NOTES FOR DEVELOPERS

The official issue tracker for Slurm is at https://support.schedmd.com/

TARGET RELEASES

Changes involving adding new functionality, functional changes to the command line tools (either in adding new options, or changing the output formats), any RPC protocol changes or state file format modifications, and similar work is only considered for inclusion on the master branch (which will become the next stable Slurm release).

Bug fixes themselves are considered for inclusion on the most recent stable release, although may be deferred to the next major release at the reviewers' discretion.

All contributed patches are subject to review by SchedMD.

CODING GUIDELINES

Slurm uses clang-format and pre-commit to automatically manage the coding style. The provided .clang-format file and .pre-commit-config.yaml files should be used for new commits. Please avoid reformatting lines that are otherwise unchanged by your patch.

BUILD SYSTEM CHANGES

Please submit changes to Makefile.am, but not to Makefile.in. We will regenerate those files to minimize the differences in the commit. We want to avoid noise generated by differences in libtool installations.

Changes to configure.ac or auxdir/* will take additional time to review - Slurm is built on a wide variety of distributions and architectures, and even minor differences can cause unintended consequences.

PATCH SUBMISSION

A "Changelog: " trailer in the commit message should describe the change or new functionality.

Please break patches up into logically separate chunks, while ensuring that each patch can still be compiled. (Anticipate that a developer using git bisect may pick any intermediate commit at some point.)

If you decided to reformat a file, please submit non-functional changes (spelling corrections, formatting discrepancies) in a separate patch.
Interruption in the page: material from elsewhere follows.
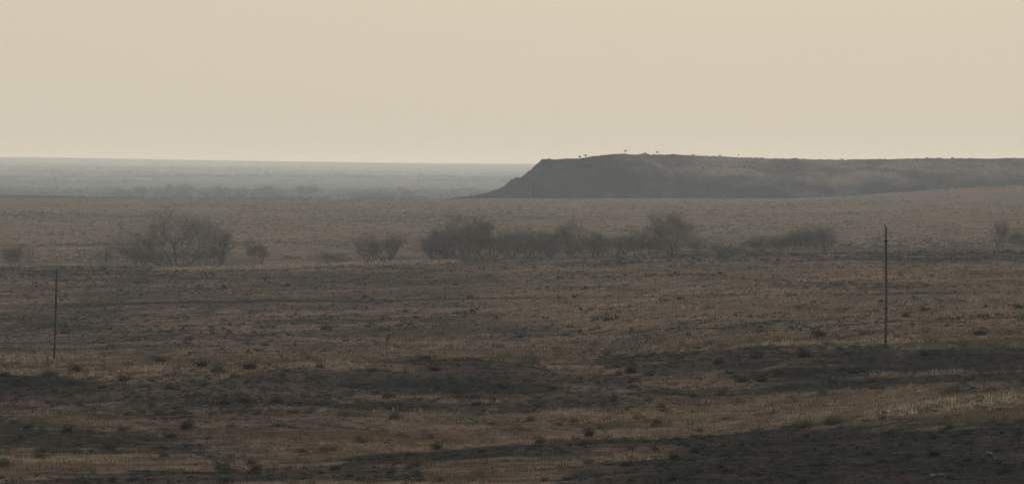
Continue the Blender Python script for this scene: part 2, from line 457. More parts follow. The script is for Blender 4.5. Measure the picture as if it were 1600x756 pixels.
sv_ = np.concatenate([np.linspace(0, 1, 90), 1 + np.linspace(0, 1, 24)[1:] * 1.0])
PM = []; CM = []
gul = fbm(XM / 38, XM * 0 + 9.1, 3, 201); gul2 = fbm(XM / 12, XM * 0 + 1.1, 3, 205)
for s in sv_:
    if s <= 1:
        # depth: steep foot, easing toward the rim
        split = .80 - .32 * up
        steep_d = 85.0; gentle_d = 22 + 110 * up
        t = np.clip(s / .62, 0, 1); t2 = np.clip((s - .62) / .38, 0, 1)
        yy = DB + steep_d * t + gentle_d * t2
        hh = split * t ** 1.08 + (1 - split) * (t2 ** .95)
        wv = math.sin(math.pi * min(s * 1.0, 1)) ** .7 if s < 1 else 0
        gx = fbm((XM + 22 * s) / 38, XM * 0 + 9.1, 3, 201); gx2 = fbm((XM - 8 * s) / 12, XM * 0 + s * .6, 3, 205)
        yy = yy + wv * (gx * 62 + gx2 * 12)
        led = np.clip((s - .86) / .02, 0, 1) - np.clip((s - .90) / .02, 0, 1)
        zz = zb + (ztop - zb) * hh + fbm(XM / 9, XM * 0 + s * 9, 3, 210) * 1.5 * wv - (2.2 * np.clip(1 - abs(s - .90) / .07, 0, 1)) * (1 - .8 * up) * (1 + fbm(XM / 6, XM * 0, 2, 77))
        # caprock ledge just under the rim at the nose
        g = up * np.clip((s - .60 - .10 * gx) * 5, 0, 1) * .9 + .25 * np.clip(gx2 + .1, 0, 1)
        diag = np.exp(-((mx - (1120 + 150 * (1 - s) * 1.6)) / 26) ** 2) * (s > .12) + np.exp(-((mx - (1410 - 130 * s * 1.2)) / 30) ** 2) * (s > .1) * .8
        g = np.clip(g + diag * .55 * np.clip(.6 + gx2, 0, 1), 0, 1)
    else:
        yy = DB + 85 + 22 + 110 * up + (s - 1) * 520
        zz = ztop - 1.2 * (s - 1) * 3 - (38 * np.clip((s - 1.8) / .2, 0, 1))
        g = np.full_like(mx, .7)
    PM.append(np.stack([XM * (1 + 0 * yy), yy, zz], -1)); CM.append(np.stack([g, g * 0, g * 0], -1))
PM = np.array(PM); CM = np.array(CM)
a, b_ = PM.shape[:2]; ii = np.arange(a * b_).reshape(a, b_)
qm = np.stack([ii[:-1, :-1], ii[:-1, 1:], ii[1:, 1:], ii[1:, :-1]], -1).reshape(-1, 4)
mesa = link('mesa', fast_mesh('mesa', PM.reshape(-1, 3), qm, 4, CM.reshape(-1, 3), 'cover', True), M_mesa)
mesa['kind'] = 'structure'
def rim_spot(px, back=0.0):
    i = int(np.argmin(abs(mx - px))); j = 89
    return Vector((PM[j, i, 0] , PM[j, i, 1] + back, PM[j, i, 2] - .1))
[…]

This makes reviewing substantially easier, and allows us to focus our attention on the functional differences.

If you make an automated change (changing a function name, fixing a pervasive spelling mistake), please send the command/regex used to generate the changes along with the patch, or note it in the commit message.

DEVELOPER CERTIFICATE OF ORIGIN

We require that all contributors “sign-off” on all submitted commits. This certifies that the contribution is your original work, or you have rights to submit it under the same license, or a compatible license.

Any contribution which contains commits that are not Signed-Off will not be accepted.

To sign off on a commit you simply use the --signoff (or -s) option when committing your changes:

$ git commit -s -m "Add cool feature"

This will append the following to your commit message:

Signed-off-by: Your Name <your@email.com>

By signing off, you certify the Developer Certificate of Origin 1.1:

Developer's Certificate of Origin 1.1

By making a contribution to this project, I certify that:

(a) The contribution was created in whole or in part by me and I
    have the right to submit it under the open source license
    indicated in the file; or

(b) The contribution is based upon previous work that, to the best
    of my knowledge, is covered under an appropriate open source
    license and I have the right under that license to submit that
    work with modifications, whether created in whole or in part
    by me, under the same open source license (unless I am
    permitted to submit under a different license), as indicated
    in the file; or

(c) The contribution was provided directly to me by some other
    person who certified (a), (b) or (c) and I have not modified
    it.

(d) I understand and agree that this project and the contribution
    are public and that a record of the contribution (including all
    personal information I submit with it, including my sign-off) is
    maintained indefinitely and may be redistributed consistent with
    this project or the open source license(s) involved.